Rising sea level seems to me more similar to growing feet, not nailed feet. It’s in the “-ing”, indicating an ongoing process.
dbstealey: The argument that the sea level is rising due to AGW is easily debunked. Here is a chart showing that SL rise is cyclical.
I already agreed that there is no good explanation how the sea level rise can be caused by atmospheric CO2 accumulation if the surface and troposphere temps are not increasing. That SL rise is cyclical hardly matters since the system is a nonlinear dissipative system with a high dimension.
Matthew R Marler:
Your post at August 1, 2014 at 9:02 pm seems to be an argument for the sake of arguing.
No anology is perfect, and I think the ‘parrot & perch’ is a good one.

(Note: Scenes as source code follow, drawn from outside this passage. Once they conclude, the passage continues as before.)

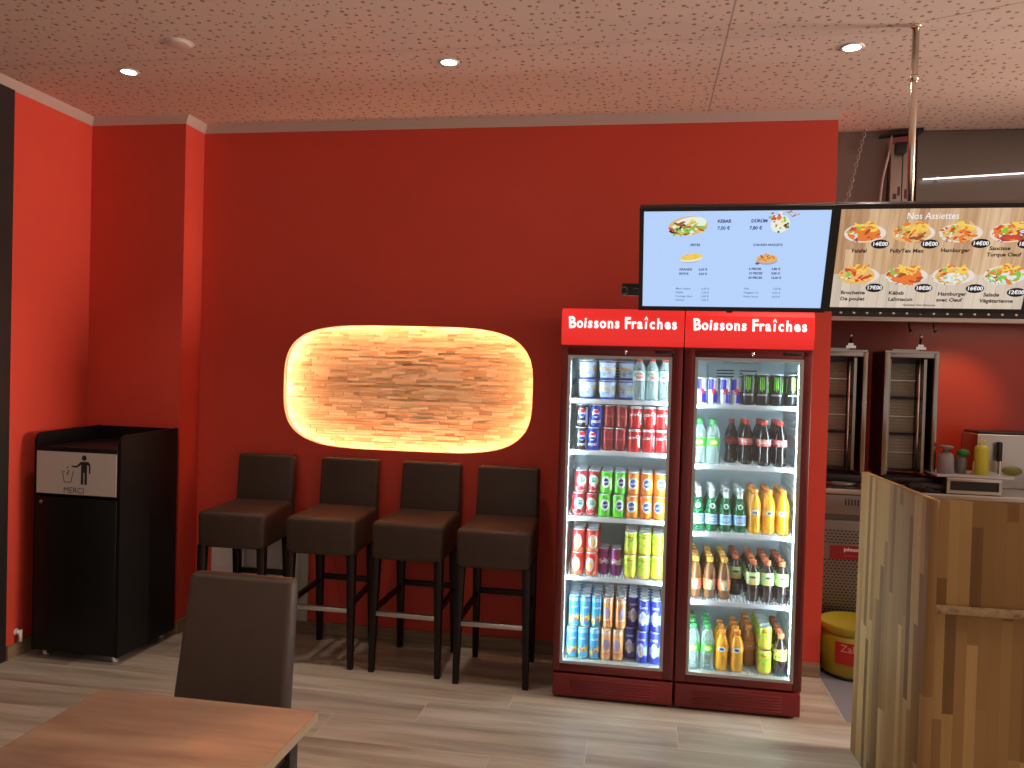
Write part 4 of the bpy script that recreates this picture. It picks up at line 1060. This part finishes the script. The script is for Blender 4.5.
bt = bmesh.new(); bt.from_mesh(text_mesh('Zahir', .055, 'CENTER', .01, 0)); bmesh.ops.rotate(bt, verts=bt.verts, matrix=Matrix.Rotation(0, 3, 'Z'))
for v in bt.verts:
    a = v.co.x/rt+R(-14); v.co = Vector(((rt+.004)*sin(a), -(rt+.004)*cos(a), v.co.y+.172))
lb.add(bt, mat('tub_lettering', (.75, .35, .2), .4))
bt = bmesh.new(); bmesh.ops.create_circle(bt, cap_ends=True, radius=1, segments=18)
for v in bt.verts:
    a = v.co.x*.032/rt+R(10); v.co = Vector(((rt+.0035)*sin(a), -(rt+.0035)*cos(a), v.co.y*.022+.115))
lb.add(bt, mat('tub_yellow_mark', (.80, .60, .08), .4))
lb.recalc = False
lb.build('label', t_)

# gyros grills
def make_grill():
    t = thing('gyros_grill', '', 'grill', (0, 0, WZ))
    w2 = .148
    M_bright = mat('bright_steel', (.36, .345, .32), .25, 1.0)
    MB(M_dsteel).box(-w2, w2, .24, .27, .075, .80).box(-w2, -w2+.012, .02, .24, .075, .80).box(w2-.012, w2, .02, .24, .075, .80).box(-w2, w2, .0, .27, .80, .812, M_bright).build('housing', t)
    fr = MB(M_bright)
    fr.box(-w2-.002, -w2+.030, -.006, .02, .07, .80, bev=.003); fr.box(w2-.024, w2+.002, -.006, .02, .07, .80, bev=.003)
    fr.box(-w2+.03, w2-.024, -.004, .016, .772, .80, bev=.002)
    fr.hexa([(-.112, .045, .09), (-.100, .045, .09), (-.094, .15, .09), (-.106, .15, .09), (-.112, .045, .765), (-.100, .045, .765), (-.094, .15, .765), (-.106, .15, .765)])
    fr.hexa([(.084, .045, .09), (.100, .045, .09), (.084, .15, .09), (.070, .15, .09), (.084, .045, .765), (.100, .045, .765), (.084, .15, .765), (.070, .15, .765)])
    fr.build('frame', t)
    M_bur = mat('burner_ceramic', (.34, .33, .27), .7)
    for i in range(3):
        z0 = .10+i*.218
        b = MB(M_bur).box(-.100, .068, .14, .165, z0, z0+.205, bev=.004, seg=1)
        b.box(-.100, .068, .134, .142, z0+.098, z0+.104, M_steel).box(-.09, .058, .12, .165, z0+.206, z0+.214, M_bplas)
        for k_ in range(10): b.box(-.094, .062, .1385, .1405, z0+.008+k_*.0195, z0+.011+k_*.0195, mat('burner_groove', (.24, .23, .19), .8))
        b.build('burner', t)
    MB(M_chrome).cyl((.058, .04, .03), (.058, .04, .90), .0065).box(.030, .086, .028, .055, .822, .838).box(.042, .074, .033, .05, .838, .852).sphere((.058, .04, .90), .009).build('spit', t)
    MB(M_bright).box(-.10, .05, .03, .055, .812, .822).build('top_arm', t)
    MB(M_bplas).box(-w2+.01, w2-.01, -.03, .25, .022, .07, bev=.01).lathe([(.12, .0), (.13, .022), (.02, .03), (.02, .05)], M_dsteel, 26, Matrix.Translation((.0, .05, 0))).build('drip_tray', t)
    for z in (.30, .52): MB(M_bplas).cyl((w2, .05, z), (w2+.016, .05, z), .010).build('knob', t)
    return t
g0 = make_grill(); g0.location = (1.553, 5.04, WZ); tag(g0, 'vertical gyros grill with three burners, fully visible beside the red panel', 'grill', 'gyros grills')
g1 = copy_tree(g0); g1.location = (1.16, 5.04, WZ); tag(g1, 'vertical gyros grill partly hidden behind the end of red wall', 'grill', 'gyros grills')

# appliance and things by it
BX = 1.86
t_ = thing('counter_appliance', 'low stainless box with dark slot opening on the kitchen worktop', 'kitchen appliance', (BX, 4.88, WZ))
MB(M_steel).box(-.145, .145, .012, .36, .004, .092).box(-.145, .145, 0, .012, .074, .092, bev=.002).box(-.145, .145, 0, .012, .004, .022).box(-.145, -.128, 0, .012, .022, .074).box(.128, .145, 0, .012, .022, .074).build('casing', t_)
MB(M_bplas).box(-.128, .128, .008, .013, .022, .074).build('slot', t_)
TZ = WZ+.092
b = MB(mat('white_tray', (.66, .68, .70), .25, .3)); b.box(-.19, .22, .03, .34, 0, .012, bev=.004); b.box(-.19, .22, .03, .036, .012, .018)
tag(b.build('tray', None, (BX, 4.88, TZ)), 'flat shiny pale tray resting on top of the slotted steel appliance', 'tray')
TZ += .012
def bottle_thing(name, label, x, y, cat, parts, z=TZ, rz=0):
    t = thing(name, label, cat, (x, y, z), rz)
    for nm, mb in parts: mb.build(nm, t)
Mp = mat('pump_grey', (.30, .33, .37), .35)
bottle_thing('spray_bottle', 'grey white squat bottle with wide dark pump head beside the grill', 1.745, 5.0, 'bottle',
  [('bottle_body', MB(Mp).lathe([(.040, 0), (.044, .004), (.044, .095), (.038, .112), (.018, .125)], Mp)), ('pump_head', MB(mat('pump_dark', (.20, .20, .21), .4)).lathe([(.018, .122), (.016, .142), (.044, .150), (.042, .158), (.02, .163)]))])
bottle_thing('condiment_jar', 'grey jar with green scrubbing brush lid between two bottles', 1.845, 5.05, 'jar',
  [('jar_body', MB(mat('jar_grey', (.16, .16, .15), .4)).lathe([(.028, 0), (.030, .004), (.030, .088), (.02, .098)])), ('green_top', MB(mat('jar_green', (.03, .22, .04), .6)).sphere((.012, 0, .120), .028, sc=(1.25, 1, .8)))])
Mm = mat('mustard_plastic', (.62, .66, .07), .35)
sq = MB(Mm).lathe([(.036, 0), (.039, .004), (.039, .145), (.032, .165), (.012, .172)], Mm)
cp = MB(mat('mustard_nozzle', (.72, .70, .25), .4)).cyl((-.012, 0, .166), (-.004, 0, .222), .008, r2=.004).cyl((.012, 0, .166), (.014, 0, .205), .007, r2=.004)
bottle_thing('squeeze_bottle', 'tall yellow green squeeze sauce bottle with two pointed nozzles', 1.945, 5.02, 'bottle', [('bottle_body', sq), ('nozzle', cp)])
b = MB(mat('gold_chain_metal', (.55, .35, .12), .35, .8))
for i in range(6): b.sphere((0, 0, .006+i*.0125), .0068)
b.lathe([(.012, 0), (.012, .004)], None, 12)
tag(b.build('beaded_stick', None, (1.895, 5.0, TZ)), 'thin golden beaded stick standing left of the yellow squeeze bottle', 'stick')
t_ = thing('stainless_box', 'brushed steel box with dark top behind squeeze bottle at frame edge', 'box', (2.20, 5.26, WZ))
MB(M_steel).box(-.19, .22, 0, .25, 0, .325, bev=.006).build('casing', t_)
MB(M_bplas).box(-.18, .21, .01, .24, .325, .340, bev=.004).build('lid', t_)
t_ = thing('knife', 'knife with upright black handle leaning on the steel box', 'knife', (2.12, 5.22, WZ))
MB(M_chrome).box(-.002, .002, -.018, .018, .0, .17).build('blade', t_)
MB(M_bplas).box(-.014, .014, -.016, .016, .165, .285, bev=.009, seg=3).build('handle', t_)
b = MB(mat('pickle_green', (.20, .22, .05), .5)).sphere((0, 0, .028), .028, sc=(2.0, 1, 1))
tag(b.build('gherkin', None, (2.11, 5.02, TZ-.0)), 'dark green gherkin lying on the pale tray at right', 'gherkin')
b = MB(M_bplas)
for i in range(9):
    a = i*.7; b.tube([(-.12+i*.02, .02*sin(a), .006), (-.06+i*.02, .03+.02*cos(a), .02+.012*sin(a)), (-.02+i*.016, .05, .008)], .006)
b.box(-.10, .16, .02, .10, 0, .05, bev=.02)
tag(b.build('black_cloth', None, (1.62, 4.90, WZ)), 'crumpled black cloth and tools in front of the visible grill', 'cloth')

# ------------------------------------------------------------------ wooden counter
t_ = thing('wood_counter', 'light oak butcher block service counter at the right edge', 'counter', (.965, 2.895, 0))
lp = MB(M_butch)
# side panel runs back to (0.94, 3.67)
lp.hexa([(0.003, 0, 0), (.033, 0, 0), (.003, .785, 0), (-.027, .780, 0), (0.003, 0, 1.220), (.033, 0, 1.220), (.008, .785, 1.220), (-.019, .780, 1.220)], bev=.0015, seg=1)
lp.build('side_panel', t_)
MB(M_butch).box(.033, 1.9, .006, .034, .86, 1.220, bev=.0015, seg=1).build('upper_panel', t_)
def b_ledge(t, b):
    v, x, y, z = t.coord()
    n_ = t.noise(v, 28, 4); t.put(b.inputs['Base Color'], t.ramp(n_, [(.36, (.20, .11, .06)), (.46, (.40, .26, .13)), (.7, (.50, .35, .2))]))
MB(mat('ledge_wood', rough=.3, build=b_ledge)).box(.033, 1.9, .0, .06, .836, .866, bev=.001, seg=1).build('ledge', t_)
MB(M_butch).box(.033, 1.9, .060, .085, 0, .835).build('lower_panel', t_)

# ------------------------------------------------------------------ camera, world, view
f, yaw, pitch, roll = 800.0, .163445773, -.0176031776, .0278502878
cy, sy = cos(yaw), sin(yaw)
fw = Vector((-sy*cos(pitch), cy*cos(pitch), sin(pitch))); r = Vector((cy, sy, 0)); u = r.cross(fw)
r2 = r*cos(roll)+u*sin(roll); u2 = -r*sin(roll)+u*cos(roll)
cam = bpy.data.cameras.new('camera'); co = bpy.data.objects.new('camera', cam); COL.objects.link(co)
co.matrix_world = Matrix(((r2.x, u2.x, -fw.x, 0), (r2.y, u2.y, -fw.y, 0), (r2.z, u2.z, -fw.z, 1.62), (0, 0, 0, 1)))
cam.sensor_width = 36; cam.lens = f/1024*36; cam.clip_start = .05; cam.clip_end = 50
scene.camera = co
wd = bpy.data.worlds.new('world'); scene.world = wd; wd.use_nodes = True
wd.node_tree.nodes['Background'].inputs[0].default_value = (1, .80, .68, 1)
wd.node_tree.nodes['Background'].inputs[1].default_value = .44
vs = scene.view_settings; vs.view_transform = 'Standard'; vs.look = 'None'; vs.gamma = 1; vs.exposure = .36; vs.use_curve_mapping = False
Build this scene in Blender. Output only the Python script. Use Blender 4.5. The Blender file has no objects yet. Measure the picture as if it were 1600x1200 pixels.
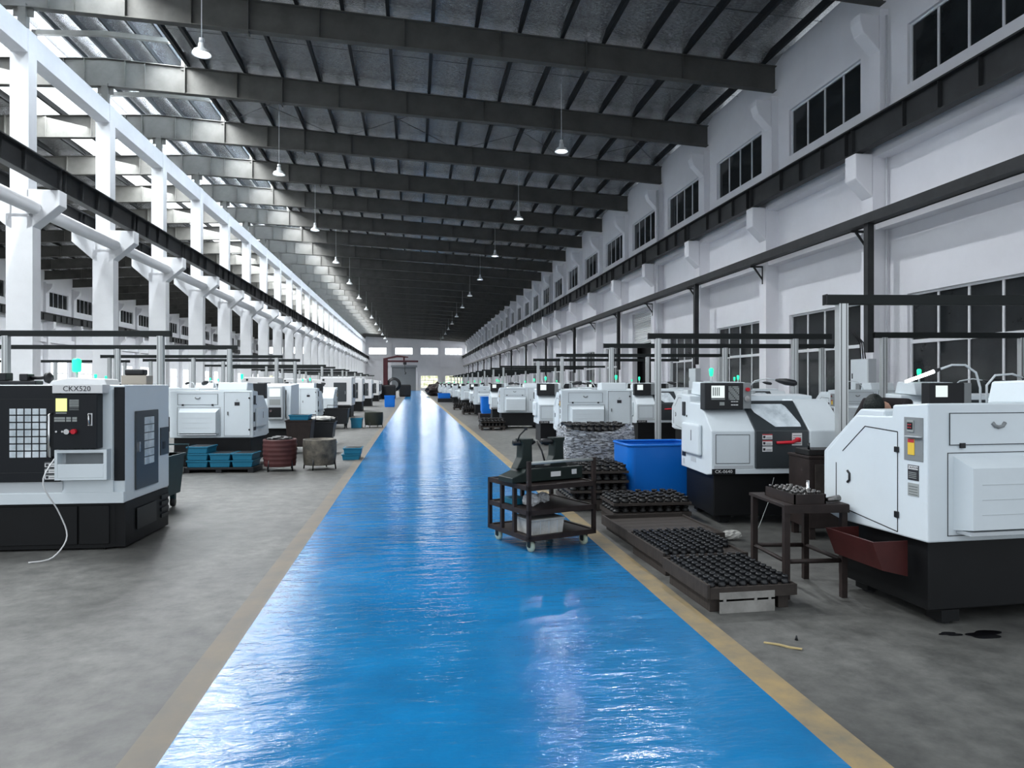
import bpy, bmesh, math, random
from mathutils import Vector, Matrix
random.seed(7)
SC = bpy.context.scene
COL = SC.collection
# ---------------------------------------------------------------- camera, sky, light, exposure
F_PX = 1100.0; YAW = math.atan(153 / F_PX); CAM_H = 1.65
cam_d = bpy.data.cameras.new('camera'); cam = bpy.data.objects.new('camera', cam_d); COL.objects.link(cam)
cam_d.sensor_width = 36; cam_d.lens = 36 * F_PX / 1600; cam_d.clip_start = .05; cam_d.clip_end = 600
cam.location = (0, 0, CAM_H); cam.rotation_euler = (math.pi / 2, 0, -YAW)
SC.camera = cam
SC.view_settings.view_transform = 'Standard'; SC.view_settings.look = 'None'
SC.view_settings.gamma = 1; SC.view_settings.exposure = 0.95
SC.view_settings.use_curve_mapping = False
world = bpy.data.worlds.new('overcast_sky'); SC.world = world; world.use_nodes = True
wb = world.node_tree.nodes['Background']; wb.inputs[0].default_value = (.86, .93, 1.0, 1); wb.inputs[1].default_value = .7

def area(name, loc, rot, sx, sy, watts, col=(1, 1, 1), spread=180):
    d = bpy.data.lights.new(name, 'AREA'); d.shape = 'RECTANGLE'; d.size = sx; d.size_y = sy; d.energy = watts
    d.color = col; d.spread = math.radians(spread)
    o = bpy.data.objects.new(name, d); o.location = loc; o.rotation_euler = rot; COL.objects.link(o)
    return o
# daylight that falls through the glazed ridge monitor along the column line, bay group by bay group
BAY = 6.0; Y0 = 18.25; K0, K1 = -3, 27; Y_END = Y0 + BAY * K1; Y_BACK = Y0 + BAY * K0
XR, XL, XC, XF = 13.11, -11.87, -12.27, -37.6
for y in range(6, 160, 24):
    area('monitor_daylight', (-10.0, y + 6, 15.35), (0, math.radians(-50), 0), 1.0, 24, 2300, (.93, .97, 1))
    area('monitor_daylight', (-14.6, y + 6, 15.05), (0, math.radians(38), 0), 1.2, 24, 1800, (.93, .97, 1))

for x in (-4.6, 4.0, 10.4):    # daylight entering through the end wall windows
    area('end_window_daylight', (x, Y_END - .3, 9.98), (math.radians(-90), 0, 0), 4.2, 1.6, 260, (.95, .98, 1))
area('end_window_daylight', (4.0, Y_END - .3, 2.2), (math.radians(-90), 0, 0), 4.2, 3, 110, (1, 1, .93))
for y in range(8, 160, 24):   # translucent roof strip of the left hall
    area('roof_strip_daylight', (-16.6, y + 6, 14.2), (0, math.radians(12), 0), 2.2, 24, 1900, (.93, .98, 1))
# ---------------------------------------------------------------- materials
def mat(name, col, rough=.6, metal=0, noise=0, nscale=6, bump=0, bscale=30, emit=None, alpha=1, trans=0, coat=0, col2=None, stretch=None, spec=.32):
    m = bpy.data.materials.new(name); m.use_nodes = True; nt = m.node_tree; b = nt.nodes['Principled BSDF']
    b.inputs['Base Color'].default_value = (*col, 1); b.inputs['Roughness'].default_value = rough
    b.inputs['Metallic'].default_value = metal; b.inputs['Specular IOR Level'].default_value = spec
    b.inputs['Coat Weight'].default_value = coat
    if trans: b.inputs['Transmission Weight'].default_value = trans
    if alpha < 1: b.inputs['Alpha'].default_value = alpha
    if emit:
        b.inputs['Emission Color'].default_value = (*emit[:3], 1); b.inputs['Emission Strength'].default_value = emit[3]
    if noise or bump:
        tc = nt.nodes.new('ShaderNodeTexCoord'); mp = nt.nodes.new('ShaderNodeMapping'); nt.links.new(tc.outputs['Object'], mp.inputs[0])
        if stretch: mp.inputs['Scale'].default_value = stretch
    if noise:
        n = nt.nodes.new('ShaderNodeTexNoise'); n.inputs['Scale'].default_value = nscale; n.inputs['Detail'].default_value = 6
        n.inputs['Roughness'].default_value = .65
        r = nt.nodes.new('ShaderNodeValToRGB'); nt.links.new(mp.outputs[0], n.inputs['Vector']); nt.links.new(n.outputs['Fac'], r.inputs[0])
        c2 = col2 or tuple(c * (1 - noise) for c in col)
        r.color_ramp.elements[0].position = .32; r.color_ramp.elements[1].position = .68
        r.color_ramp.elements[0].color = (*c2, 1); r.color_ramp.elements[1].color = (*col, 1)
        nt.links.new(r.outputs[0], b.inputs['Base Color'])
    if bump:
        n = nt.nodes.new('ShaderNodeTexNoise'); n.inputs['Scale'].default_value = bscale; n.inputs['Detail'].default_value = 4
        bp = nt.nodes.new('ShaderNodeBump'); bp.inputs['Strength'].default_value = bump; bp.inputs['Distance'].default_value = .02
        nt.links.new(mp.outputs[0], n.inputs['Vector']); nt.links.new(n.outputs['Fac'], bp.inputs['Height']); nt.links.new(bp.outputs[0], b.inputs['Normal'])
    return m
M = {}
M['plaster'] = mat('white_plaster', (.80, .80, .83), .85, noise=.06, nscale=.8)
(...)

Don’t use it if you don’t like it.
The discussion is about cessation of global warming which is a rise in the global average surface temperature (GASTA). Global warming has stopped, and putative warming of deep ocean is not relevant to that because temperatures below the surface do not contribute to GASTA.
Richard
Matthew Marler says:
…the system is a nonlinear dissipative system with a high dimension.
Please translate that into terms that are easy to follow. Thanx.